%%

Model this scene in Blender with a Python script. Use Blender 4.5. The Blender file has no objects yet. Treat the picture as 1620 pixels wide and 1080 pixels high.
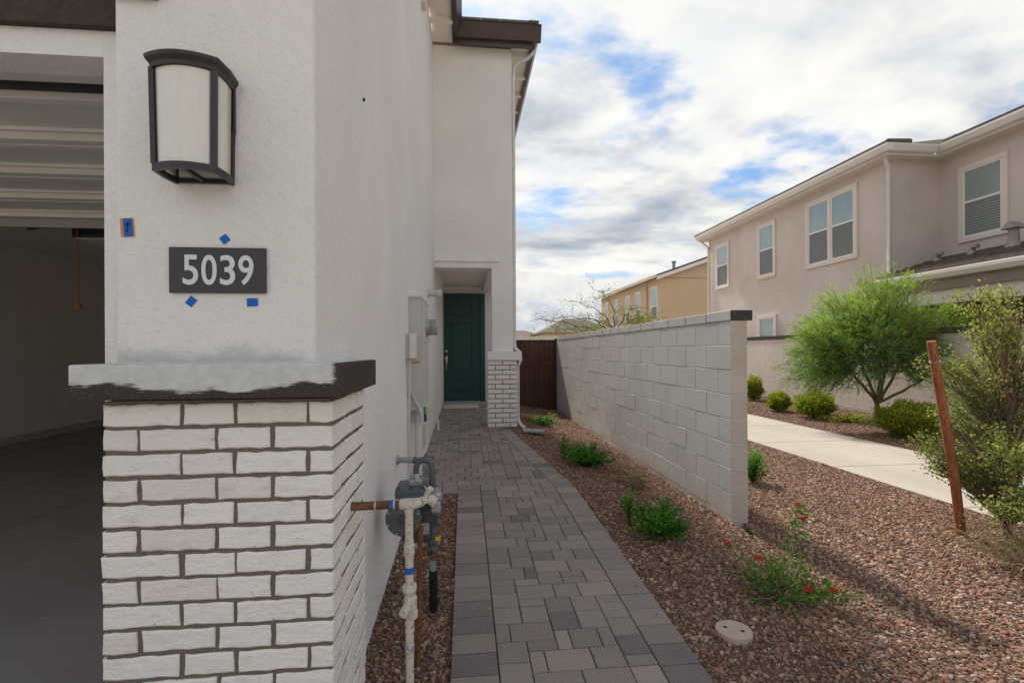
import bpy, bmesh, math, random
import numpy as np
from mathutils import Vector, Matrix
random.seed(7); rng = np.random.default_rng(7)
R = math.radians
E = 1.43                                   # eye height: many heights below are given from eye level
scene = bpy.context.scene

# ------------------------------------------------------------------ camera
cd = bpy.data.cameras.new('camera'); cam = bpy.data.objects.new('camera', cd)
scene.collection.objects.link(cam); scene.camera = cam
cd.sensor_width = 36; cd.lens = 760.3 / 1620 * 36; cd.clip_start = 0.02; cd.clip_end = 3000
cd.shift_y = 14.6 / 1620
YAW, ROLL = .0986, -.00515
fw = Vector((math.sin(YAW), math.cos(YAW), 0)); rt = Vector((math.cos(YAW), -math.sin(YAW), 0)); up = Vector((0, 0, 1))
rx = rt * math.cos(ROLL) + up * math.sin(ROLL); ux = -rt * math.sin(ROLL) + up * math.cos(ROLL)
m = Matrix((rx, ux, -fw)).transposed().to_4x4(); m.translation = (0, 0, E); cam.matrix_world = m

# ------------------------------------------------------------------ sky, sun, exposure
SUN_EL, SUN_AZ = R(45), R(7)               # sun ahead, a little to the left
w = bpy.data.worlds.new('World'); scene.world = w; w.use_nodes = True
nt = w.node_tree; N = nt.nodes; L = nt.links; N.clear()
def wn(t, **k):
    n = N.new(t)
    for a, b in k.items(): setattr(n, a, b)
    return n
def wmath(op, a, b=None, c=None, clamp=False):
    n = N.new('ShaderNodeMath'); n.operation = op; n.use_clamp = clamp
    for i, v in enumerate((a, b, c)):
        if v is None: continue
        if isinstance(v, (int, float)): n.inputs[i].default_value = v
        else: L.new(v, n.inputs[i])
    return n.outputs[0]
sky = wn('ShaderNodeTexSky', sky_type='NISHITA'); sky.sun_disc = False
sky.sun_elevation = SUN_EL; sky.sun_rotation = -SUN_AZ; sky.altitude = 350; sky.dust_density = .6; sky.ozone_density = 1.6; sky.air_density = 1.0
tc = wn('ShaderNodeTexCoord'); sep = wn('ShaderNodeSeparateXYZ'); L.new(tc.outputs['Generated'], sep.inputs[0])
zc = wmath('ADD', wmath('MAXIMUM', sep.outputs[2], 0.0), .13)
px = wmath('DIVIDE', sep.outputs[0], zc); py = wmath('DIVIDE', sep.outputs[1], zc)
def cloud_noise(ox, oy, scale, detail, rough, dist=0.0, z=0.0, sx=1.0):
    cmb = wn('ShaderNodeCombineXYZ')
    L.new(wmath('MULTIPLY_ADD', px, sx, ox), cmb.inputs[0]); L.new(wmath('ADD', py, oy), cmb.inputs[1]); cmb.inputs[2].default_value = z
    n = wn('ShaderNodeTexNoise'); n.inputs['Scale'].default_value = scale; n.inputs['Detail'].default_value = detail
    n.inputs['Roughness'].default_value = rough; n.inputs['Distortion'].default_value = dist
    L.new(cmb.outputs[0], n.inputs['Vector']); return n.outputs['Fac']
def ramp(v, a, b):
    n = wn('ShaderNodeMapRange', interpolation_type='SMOOTHSTEP'); n.inputs['From Min'].default_value = a; n.inputs['From Max'].default_value = b
    L.new(v, n.inputs['Value']); return n.outputs[0]
CX, CY = 15.5, 43.82
big = cloud_noise(CX + 9, CY + 2, .55, 2, .5, 0, 0, .8)         # banks of cloud
cov = cloud_noise(CX, CY, 1.15, 12, .56, .10, 0, .85)           # their billows
fld = wmath('ADD', wmath('MULTIPLY', cov, .62), wmath('MULTIPLY', big, .50))
mask = wmath('MULTIPLY', ramp(fld, .492, .550), ramp(sep.outputs[2], .03, .16))
cov2 = cloud_noise(CX, CY + .13, 1.15, 12, .56, .10, 0, .85)    # the same field a step towards the sun: lit rims, grey bases
big2 = cloud_noise(CX + 9, CY + 2.35, .55, 2, .5, 0, 0, .8)
shade = ramp(wmath('ADD', wmath('SUBTRACT', cov, cov2), wmath('SUBTRACT', big, big2)), -.10, .10)
thick = ramp(fld, .53, .70)
puff = cloud_noise(CX + 3, CY, 3.6, 9, .55, .2, 0, .8)
bright = wmath('ADD', wmath('MULTIPLY', shade, .50), wmath('SUBTRACT', .80, wmath('MULTIPLY', thick, .50)))
bright = wmath('ADD', bright, wmath('MULTIPLY', wmath('SUBTRACT', puff, .5), .85))
ccol = wn('ShaderNodeMix', data_type='RGBA', clamp_factor=True); L.new(ramp(bright, .30, 1.22), ccol.inputs['Factor'])
ccol.inputs['A'].default_value = (2.55, 2.85, 3.3, 1); ccol.inputs['B'].default_value = (6.8, 6.7, 6.45, 1)
blue = wn('ShaderNodeMix', data_type='RGBA', blend_type='MULTIPLY'); blue.inputs['Factor'].default_value = 1
L.new(sky.outputs[0], blue.inputs['A']); blue.inputs['B'].default_value = (.56, .80, .95, 1)
# thin veil near the horizon, as in hazy summer air
veil = ramp(sep.outputs[2], .40, .02)
vm = wn('ShaderNodeMix', data_type='RGBA'); L.new(wmath('MULTIPLY', veil, .85), vm.inputs['Factor']); L.new(blue.outputs['Result'], vm.inputs['A']); vm.inputs['B'].default_value = (4.1, 4.55, 5.0, 1)
mx = wn('ShaderNodeMix', data_type='RGBA'); L.new(wmath('ADD', wmath('MULTIPLY', mask, .90), wmath('MULTIPLY', ramp(puff, .35, .65), .10)), mx.inputs['Factor']); L.new(vm.outputs['Result'], mx.inputs['A']); L.new(ccol.outputs['Result'], mx.inputs['B'])
# heaped cumulus standing low all round the horizon
def dir_noise(scale, detail, rough, off, stretch=1.0):
    mp = wn('ShaderNodeMapping'); mp.inputs['Location'].default_value = off; mp.inputs['Scale'].default_value = (1, 1, stretch); L.new(tc.outputs['Generated'], mp.inputs[0])
    n = wn('ShaderNodeTexNoise'); n.inputs['Scale'].default_value = scale; n.inputs['Detail'].default_value = detail; n.inputs['Roughness'].default_value = rough; L.new(mp.outputs[0], n.inputs['Vector']); return n.outputs['Fac']
OX, OY = 1.3, 4.7
heap = dir_noise(4.6, 9, .50, (OX, OY, 0), 1.5); heap2 = dir_noise(4.6, 9, .50, (OX, OY, .045), 1.5)
hf = wmath('ADD', heap, wmath('MULTIPLY', wmath('SUBTRACT', .155, sep.outputs[2]), 1.35))
hmask = wmath('MULTIPLY', ramp(hf, .50, .53), .92)
hb = wmath('ADD', ramp(wmath('SUBTRACT', heap, heap2), -.06, .07), wmath('MULTIPLY', wmath('SUBTRACT', dir_noise(17, 7, .55, (OX, OY, 2), 1.3), .5), .9))
hc = wn('ShaderNodeMix', data_type='RGBA', clamp_factor=True); L.new(wmath('MULTIPLY', hb, .85), hc.inputs['Factor']); hc.inputs['A'].default_value = (4.0, 4.25, 4.65, 1); hc.inputs['B'].default_value = (6.5, 6.35, 6.05, 1)
mh = wn('ShaderNodeMix', data_type='RGBA'); L.new(hmask, mh.inputs['Factor']); L.new(mx.outputs['Result'], mh.inputs['A']); L.new(hc.outputs['Result'], mh.inputs['B'])
bg = wn('ShaderNodeBackground'); bg.inputs['Strength'].default_value = .085; L.new(mh.outputs['Result'], bg.inputs['Color'])
wo = wn('ShaderNodeOutputWorld'); L.new(bg.outputs[0], wo.inputs[0])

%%

Work to be completed:
Pick out the lines above containing the word "scene", then copy them.

Answer below:
Model this scene in Blender with a Python script. Use Blender 4.5. The Blender file has no objects yet. Treat the picture as 1620 pixels wide and 1080 pixels high.
scene = bpy.context.scene
scene.collection.objects.link(cam); scene.camera = cam
w = bpy.data.worlds.new('World'); scene.world = w; w.use_nodes = True